All good news from the WTO

05/11/2014    21

Since the 1980s, seven Asian economies have grown at a scale and speed of development unmatched in history.

Pessimism is journalism’s lifeblood. Violent crime may be way down but “micro-aggression”—you know, people making unfriendly sidelong glances — is way, way up. Woe is all of us!

So it’s a refreshing change to scroll through the WTO’s newly published World Trade Report 2014. The template for these WTRs is that their first 30 pages or so summarize what’s happened to international trade over the last year, while the next 200 provide a state-of-the-economic-art discussion of some aspect of trade theory or policy. This year’s special topic is the influence of trade on economic development, the name we give to economic growth in the poor countries.

Journalists beware: Most of the news in WTR2014 is good. The WTO does its due diligence in searching for bad effects from three decades of unprecedented income growth in much of the formerly very poor parts of the world. There’s genuflection to environmentalism and the need for better pollution control in economies rapidly liberating themselves from poverty. And there’s much cautionary language about the drawbacks of inequality. But basically the news is good. Phenomenally good, in fact. As the report puts it “Since the 1980s, seven Asian economies [China, Hong Kong, Singapore, Korea, Taiwan and Thailand] have grown at an average of 8% a year for more than 25 years — a scale and speed of development unmatched in history.” Yes: Unmatched in… history, i.e., all of human experience, though admittedly the quarterly GDP data isn’t so good from our paleolithic period.

We’ve had an economic setback since the crash of 2008 but, looking past short term ups-and-downs here-and-there the economic news in the two decades before that was almost unremittingly good, and even since then the developing countries have had faster and higher bounce-backs than the rich countries — which, if you were planning a worldwide recovery, is more or less what you’d want. In all the short-term fog, we shouldn’t lose sight of the fact that, as the UN Human Development people put it in 2013: “never in history have the living conditions and prospects of so many people changed so dramatically and so fast.”

Twin Peaks was the title of a trendy/arty TV show in the 1990s. If the WTO wanted an edgy title for its trade report, it might be “Third Peak.” The graph of the world’s income used to be a twin peaks affair: Lots of people at the very bottom and lots of people at the very top. Now there’s a third peak in the middle. Sustained growth in the Asian countries mentioned, plus India, plus Brazil, plus much the same in a couple dozen smaller developing countries, have propelled literally billions of people to incomes that, while still far short of rich-country levels, are far beyond what even the boldest of optimists would have predicted in the 1960s and 1970s.
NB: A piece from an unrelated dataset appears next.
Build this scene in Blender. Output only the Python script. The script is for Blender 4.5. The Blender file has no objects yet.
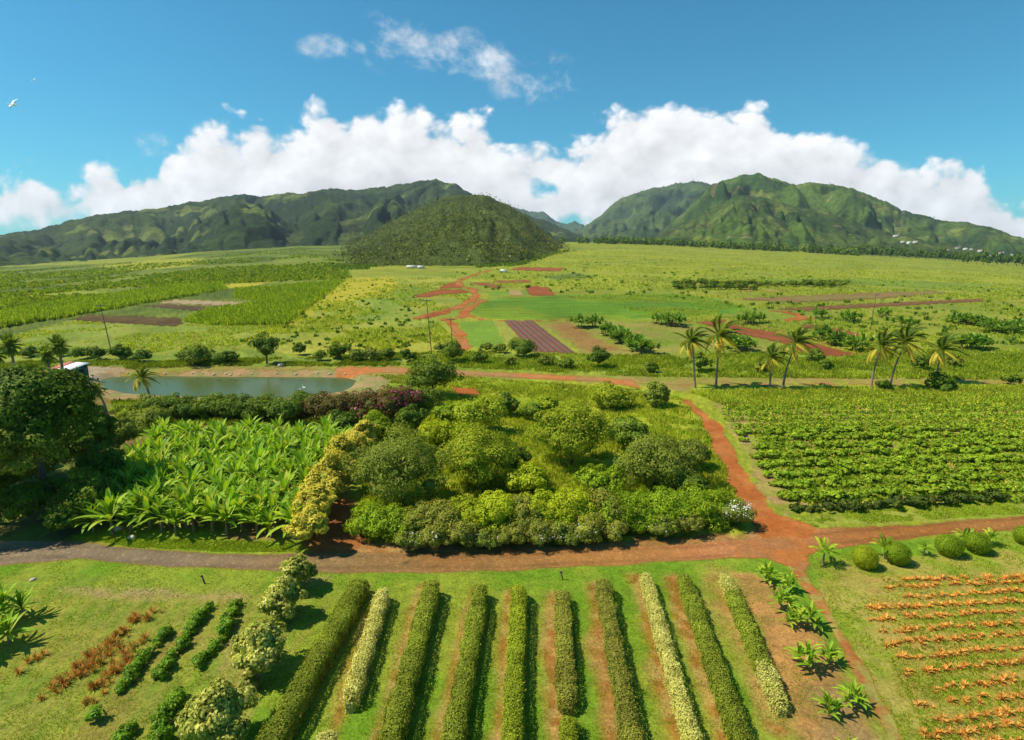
import bpy, math, random
import numpy as np
from mathutils import Vector, Euler
R_ = math.radians
rng = np.random.default_rng(7)
random.seed(7)
scn = bpy.context.scene
COL = bpy.data.collections.new('scene'); scn.collection.children.link(COL)

# ------------------------------------------------------------------ camera
CW, CH_, F, HC, HY = 1024, 740, 569.0, 24.0, 256.0
PITCH = math.atan((370-HY)/F)
cam = bpy.data.cameras.new('camera'); co = bpy.data.objects.new('camera', cam); COL.objects.link(co)
cam.angle = 2*math.atan(512/F); cam.clip_start = 0.1; cam.clip_end = 60000
co.location = (0, 0, HC); co.rotation_euler = (math.pi/2-PITCH, 0, 0)
scn.camera = co

# ------------------------------------------------------------------ terrain maths
def ray(px, py):
    px = np.asarray(px, float); py = np.asarray(py, float)
    a = (px-512)/F; b = (370-py)/F
    cp, sp = math.cos(PITCH), math.sin(PITCH)
    dx = a; dy = cp + b*sp; dz = -sp + b*cp
    h = np.hypot(dx, dy)
    return np.arctan2(dx, dy), dz/h
RE = 1500.0
_ex = np.array([-400, -150, 0, 100, 200, 300, 400, 500, 570, 640, 700, 800, 900, 1024, 1170, 1400.])
_ey = np.array([272, 270, 267, 261, 252, 246, 245, 244, 242, 243, 246, 251, 257, 264, 268, 270.])
_az, _te = ray(_ex, _ey)
_sl = (HC + _te*RE)/(RE-130)
def slope(az): return np.interp(az, _az, _sl)
def sp_(r):
    k = 25.0; q = (np.minimum(r, RE)-130)/k
    return k*np.logaddexp(0, q) + np.maximum(r-RE, 0)*0.02
def G(px, py, z0=None):
    "pixel -> point on the ground"
    az, te = ray(px, py)
    if z0 is not None:
        r = (HC-z0)/(-te)
    else:
        s = slope(az); lo = np.full(az.shape, 1.0); hi = np.full(az.shape, 3000.0)
        for _ in range(45):
            m = (lo+hi)/2; f = HC + te*m - s*sp_(m)
            lo = np.where(f > 0, m, lo); hi = np.where(f > 0, hi, m)
        r = (lo+hi)/2
    x = r*np.sin(az); y = r*np.cos(az)
    z = slope(az)*sp_(r) if z0 is None else np.full(az.shape, float(z0))
    return np.stack([x, y, z], -1)
def g1(px, py): return Vector(G(np.array(px), np.array(py)).tolist())
def mpp(p): return (p[1]*math.cos(PITCH) + (HC-p[2])*math.sin(PITCH))/F      # metres per pixel at that point
def hgt(px, py, top):
    "height in metres of something standing at pixel (px,py) whose top shows at row top"
    p = g1(px, py); r = math.hypot(p.x, p.y); _, te = ray(px, top)
    return float(HC + te*r - p.z)
def gz(x, y):
    r = np.hypot(x, y); return slope(np.arctan2(x, y))*sp_(r)

def _h(ix, iy, seed):
    n = (ix.astype(np.int64)*374761393 + iy.astype(np.int64)*668265263 + seed*974634777) & 0xffffffff
    n = ((n ^ (n >> 13))*1274126177) & 0xffffffff
    return ((n ^ (n >> 16)) & 0xffff)/65535.0
def vn(x, y, seed=0):
    ix = np.floor(x); iy = np.floor(y); fx = x-ix; fy = y-iy
    fx = fx*fx*(3-2*fx); fy = fy*fy*(3-2*fy)
    a = _h(ix, iy, seed); b = _h(ix+1, iy, seed); c = _h(ix, iy+1, seed); d = _h(ix+1, iy+1, seed)
    return (a*(1-fx)+b*fx)*(1-fy) + (c*(1-fx)+d*fx)*fy
def fbm(x, y, o=4, seed=0, g=0.5):
    s = 0; a = 1; t = 0
    for i in range(o):
        s = s + a*vn(x, y, seed+i*17); t += a; a *= g; x = x*2.03+13.1; y = y*2.03+7.7
    return s/t
def ss(e0, e1, x):
    t = np.clip((x-e0)/(e1-e0), 0, 1); return t*t*(3-2*t)
def sdist(P, x, y):
    "signed distance to polygon, negative inside"
    P = np.asarray(P, float)[:, :2]; d = np.full(x.shape, 1e18); ins = np.zeros(x.shape, bool)
    n = len(P)
    for i in range(n):
        a = P[i]; b = P[(i+1) % n]; e = b-a; L = max((e**2).sum(), 1e-12)
        t = np.clip(((x-a[0])*e[0]+(y-a[1])*e[1])/L, 0, 1)
        d = np.minimum(d, (x-a[0]-t*e[0])**2 + (y-a[1]-t*e[1])**2)
        if a[1] != b[1]:
            c = (a[1] > y) != (b[1] > y)
            ins ^= c & (x < (b[0]-a[0])*(y-a[1])/(b[1]-a[1]) + a[0])
    return np.where(ins, -np.sqrt(d), np.sqrt(d))
def ldist(P, x, y):
    P = np.asarray(P, float)[:, :2]; d = np.full(x.shape, 1e18)
    for i in range(len(P)-1):
        a = P[i]; b = P[i+1]; e = b-a; L = max((e**2).sum(), 1e-12)
        t = np.clip(((x-a[0])*e[0]+(y-a[1])*e[1])/L, 0, 1)
        d = np.minimum(d, (x-a[0]-t*e[0])**2 + (y-a[1]-t*e[1])**2)
    return np.sqrt(d)
def PP(*pts):
    a = np.array(pts, float); return G(a[:, 0], a[:, 1])

# ------------------------------------------------------------------ object helpers
def tag(o, label=None, cat=None, group=None, kind=None):
    if label: o['label'] = label
    if cat: o['category'] = cat
    if group: o['group'] = group
    if kind: o['kind'] = kind
    return o
def empty(name, loc, rz=0, sc=1.0):
    o = bpy.data.objects.new(name, None); COL.objects.link(o); o.empty_display_size = 0.3
    o.location = loc; o.rotation_euler = (0, 0, rz); o.scale = (sc, sc, sc) if not hasattr(sc, '__len__') else sc
    return o
def mesh(name, V, Fq, mats, rnd=None, col=None, smooth=False, midx=None):
    V = np.ascontiguousarray(V, np.float32); me = bpy.data.meshes.new(name)
    Fq = np.asarray(Fq, np.int32); nf, k = Fq.shape
    me.vertices.add(len(V)); me.vertices.foreach_set('co', V.ravel())
    me.loops.add(nf*k); me.loops.foreach_set('vertex_index', Fq.ravel())
    me.polygons.add(nf); me.polygons.foreach_set('loop_start', np.arange(nf, dtype=np.int32)*k)
    me.polygons.foreach_set('loop_total', np.full(nf, k, np.int32))
    if smooth: me.polygons.foreach_set('use_smooth', np.ones(nf, bool))
    if midx is not None: me.polygons.foreach_set('material_index', np.asarray(midx, np.int32))
    me.update(calc_edges=True)
    if rnd is not None:
        at = me.attributes.new('rnd', 'FLOAT', 'POINT'); at.data.foreach_set('value', np.asarray(rnd, np.float32))
    if col is not None:
        at = me.attributes.new('Col', 'FLOAT_COLOR', 'POINT')
        c4 = np.ones((len(V), 4), np.float32); c4[:, :3] = col; at.data.foreach_set('color', c4.ravel())
    for m in (mats if isinstance(mats, (list, tuple)) else [mats]): me.materials.append(m)
    return me
def obj(name, me, parent=None, loc=None):
    o = bpy.data.objects.new(name, me); COL.objects.link(o)
    if parent: o.parent = parent
    if loc is not None: o.location = loc
    return o
def copy_tree(o, parent=None):
    c = o.copy(); COL.objects.link(c); c.parent = parent
    for ch in [q for q in o.children if q.name in bpy.data.objects]: copy_tree(ch, c)
    return c
class MB:
    "small mesh builder: list of (V,F) quads"
    def __init__(s): s.V = []; s.F = []; s.R = []; s.n = 0
    def add(s, V, Fq, r=0.5):
        V = np.asarray(V, float); s.V.append(V); s.F.append(np.asarray(Fq, int)+s.n); s.n += len(V)
        s.R.append(np.full(len(V), r) if np.isscalar(r) else np.asarray(r, float))
    def box(s, c, d, rz=0, r=0.5):
        x, y, z = np.array(d)/2
        v = np.array([[-x,-y,-z],[x,-y,-z],[x,y,-z],[-x,y,-z],[-x,-y,z],[x,-y,z],[x,y,z],[-x,y,z]])
        cz, sz = math.cos(rz), math.sin(rz); v = v @ np.array([[cz, sz, 0], [-sz, cz, 0], [0, 0, 1]]) + np.array(c)
        s.add(v, [[0,3,2,1],[4,5,6,7],[0,1,5,4],[1,2,6,5],[2,3,7,6],[3,0,4,7]], r)
    def tube(s, P, rad, k=7, r=0.5, cap=True):
        P = np.asarray(P, float); n = len(P); rad = np.broadcast_to(rad, (n,))
        T = np.gradient(P, axis=0); T /= np.linalg.norm(T, axis=1)[:, None]
        ref = np.array([0.3, 0.9, 0.1]) if abs(T[0][2]) > 0.6 else np.array([0, 0, 1.0])
        V = []
        for i in range(n):
            a = np.cross(T[i], ref); a /= np.linalg.norm(a); b = np.cross(T[i], a)
            for j in range(k):
                q = 2*math.pi*j/k; V.append(P[i] + rad[i]*(a*math.cos(q)+b*math.sin(q)))
        Fq = [[i*k+j, i*k+(j+1) % k, (i+1)*k+(j+1) % k, (i+1)*k+j] for i in range(n-1) for j in range(k)]
        if cap:
            V.append(P[-1]); e = len(V)-1; b = (n-1)*k
            Fq += [[b+j, b+(j+1) % k, e, e] for j in range(k)] if False else [[b+j, b+j+1, b+(j+2) % k, e] for j in range(0, k-1, 2)]
        s.add(V, Fq, r)
    def build(s, name, mat, parent=None, smooth=False, loc=None):
        me = mesh(name, np.concatenate(s.V), np.concatenate(s.F), mat, rnd=np.concatenate(s.R), smooth=smooth)
        return obj(name, me, parent, loc)
    def me(s, name, mat, smooth=False):
        return mesh(name, np.concatenate(s.V), np.concatenate(s.F), mat, rnd=np.concatenate(s.R), smooth=smooth)

def leafV(P, N, S, asp=0.5, up=None, r=None, fold=0.12):
    "rhombic leaves: P centre, N normal, S length"
    n = len(P); N = N/np.maximum(np.linalg.norm(N, axis=1), 1e-6)[:, None]
    rd = r_.normal(size=(n, 3)) if up is None else up
    D = rd - (rd*N).sum(1)[:, None]*N; D /= np.maximum(np.linalg.norm(D, axis=1), 1e-6)[:, None]
    B = np.cross(N, D); S = np.broadcast_to(S, (n,))[:, None]
    V = np.empty((n, 4, 3))
    V[:, 0] = P - D*S/2; V[:, 2] = P + D*S/2 - N*S*fold
    V[:, 1] = P + B*S*asp/2 + N*S*fold; V[:, 3] = P - B*S*asp/2 + N*S*fold
    rv = np.repeat(r_.random(n) if r is None else r, 4)
    return V.reshape(-1, 3), np.arange(n*4).reshape(n, 4), rv
r_ = np.random.default_rng(11)
def crown(lobes, n, size, subs=18, subr=0.42, flat=0.75, low=-0.35, asp=0.55, inner=0.15):
    "leaf clumps on the surface of lobes; lobes = rows (x,y,z,rx,ry,rz)"
    L = np.array(lobes, float); area = (L[:, 3]*L[:, 4]+L[:, 3]*L[:, 5]+L[:, 4]*L[:, 5]); area /= area.sum()
    C = []; Rr = []; O = []
    for l, a in zip(L, area):
        m = max(5, int(subs*len(L)*a)); d = r_.normal(size=(m*3, 3)); d /= np.linalg.norm(d, axis=1)[:, None]
        d = d[d[:, 2] > low][:m]
        C.append(l[:3] + d*l[3:]*r_.uniform(0.6, 1.0, (len(d), 1))); O.append(d)
        Rr.append(np.full(len(d), l[3:].min()*subr)*r_.uniform(0.5, 1.55, len(d)))
    C = np.concatenate(C); Rr = np.concatenate(Rr); O = np.concatenate(O)
    w = Rr**2; w /= w.sum(); k = r_.choice(len(C), n, p=w)
    d = r_.normal(size=(n, 3)) + O[k]*0.9; d /= np.linalg.norm(d, axis=1)[:, None]
    rr = Rr[k]*np.where(r_.random(n) < inner, r_.uniform(0.2, .9, n), r_.uniform(0.82, 1.12, n))
    rr = rr*np.where(r_.random(n) < .06, r_.uniform(1.1, 1.45, n), 1)
    P = C[k] + d*rr[:, None]*np.array([1, 1, flat])
    N = d + O[k]*0.4 + r_.normal(size=(n, 3))*0.34 + np.array([0, 0, .3])
    rnd = np.clip(r_.random(n)*0.7 + 0.3*r_.random(len(C))[k], 0, 1)
    return leafV(P, N, size*r_.uniform(0.65, 1.3, n), asp, r=rnd)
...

The WTO does recognize that it would be wrong to attribute all this unprecedented progress to trade alone. Technological change, shrinking distance, the spread of education, public health measures and probably a dozen other factors, including the abandonment of unproductive ideology, or ideological unproduction, have contributed. But it’s hard to avoid the conclusion that trade has been critical. Barely three decades ago China was the world’s 32nd most important exporter. Now it’s number one. That it could have experienced double-digit growth selling only to its domestic market does seem unlikely. In 1985 China’s average MFN tariff was 40%. Now it’s under 10%. In the positive-sum business of trade, selling to richer foreigners has fuelled China’s growth while China’s growth has helped foreigners become even richer.

Much of the improvement, especially in the last 20 years, has been due to the emergence of global value chains, which recent research suggests aren’t literally global but rather are mainly regional: Distance does still count for something. Increasingly, it’s useful to think in terms of “headquarters economies” — the U.S., Germany, Japan and to a certain extent China — that buy from and sell to lots of countries, though mainly those within their geographic orbit and factory economies that mainly deal with the local HQ economy. As there are only four HQ economies — or maybe three and a half since China only partly qualifies — and they’re all mega-economies, we in Canada shouldn’t feel shame in being a factory economy. Everybody apart from the big four behemoths is.

More good news is that despite 2008 there has been minimal backtracking on openness to trade, both in absolute terms and compared to the disastrous 1930s experience of competitive protectionism. Unwisely but also probably unavoidably, the WTO concludes with a chapter on its own role in facilitating the productive integration of the world economy and preventing a post-Crash return to autarky. Unsurprisingly, it concludes its effect was positive. That’s probably true but it’s not a research project the WTO itself is best placed to conduct.

The bottom line? Cheer up, everybody. If you can set aside the sackcloth, ashes and hemlock for a minute, the trends have been mainly good.